How I quit stalling and finally bought a classic Mercedes-Benz

The author's 'new' Mercedes-Benz W124 230E.
The author's 'new' Mercedes-Benz W124 230E.
Image: Stephan van Tonder

After years of trawling classifieds and annoying my colleagues with stories of near-purchases, it finally happened.

This week I transferred money to a stranger via my smartphone, in exchange for a Mercedes-Benz W124 230E of 1990 vintage, a car that predates our first democratic election by four years and my birth by two. Did I mention it has a four-speed manual transmission?

It was time. You don’t forget your childhood motoring experiences and for me, the W123 was part of those formative years.

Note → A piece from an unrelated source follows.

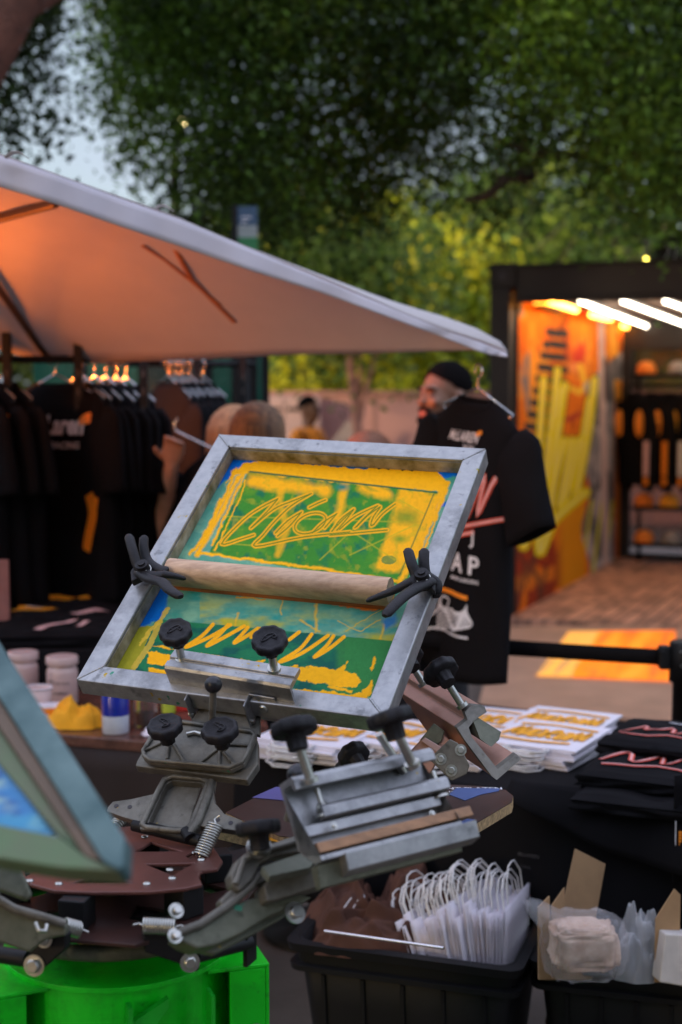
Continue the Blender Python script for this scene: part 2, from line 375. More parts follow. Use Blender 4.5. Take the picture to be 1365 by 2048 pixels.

But finding one was proving tough, striking that balance between affordability and condition.

Around 1996, my uncle Aldrin bought an olive-hued 230E, got it sprayed black and because he couldn’t drive, it ended up in the custodianship of my uncle Morgan. Sadly, that beloved duo of larger-than-life characters are no longer part of the earthly realm.

But I’m pretty sure they would have been proud of this acquisition – my first car since a 2005 Renault Modus, which I seem to recall paying for in haphazard and irregular fashion. The Bank of Mom is very lenient and with favourable interest rates. It served well from 2011 to 2013, until persistent leaks and electronic quirks rendered it terminally ill.

This old champagne-shaded, German-designed barge built in East London seems to have held up far better against the unkindness of time. But it’s far from perfect. The odometer reads about 220,000km, though with no documentation to support it, that figure could be as genuine as a Louis Vuitton purse from China Mall.

The beige interior is a bit tatty and will need some work, including some refurbishment of the wooden veneer trim. There’s a minor scrape on the left fender and a few blemishes here and there, to be expected after three decades. But mechanically, the old warhorse seems to have plenty of fight left. The body is straight and there’s no rust. It’s an honest car, one that’s going to thank its lucky stars that fate put it in touch with someone willing to spend a few cents and some time.

Nosing it through Bedfordview at dawn on our first ever meeting, I was impressed by how sprightly it felt, with a heartening sense as each throw of the shifter engaged with a satisfying click. The steering is big, but fairly light with its hydraulic assistance. The gauges work too.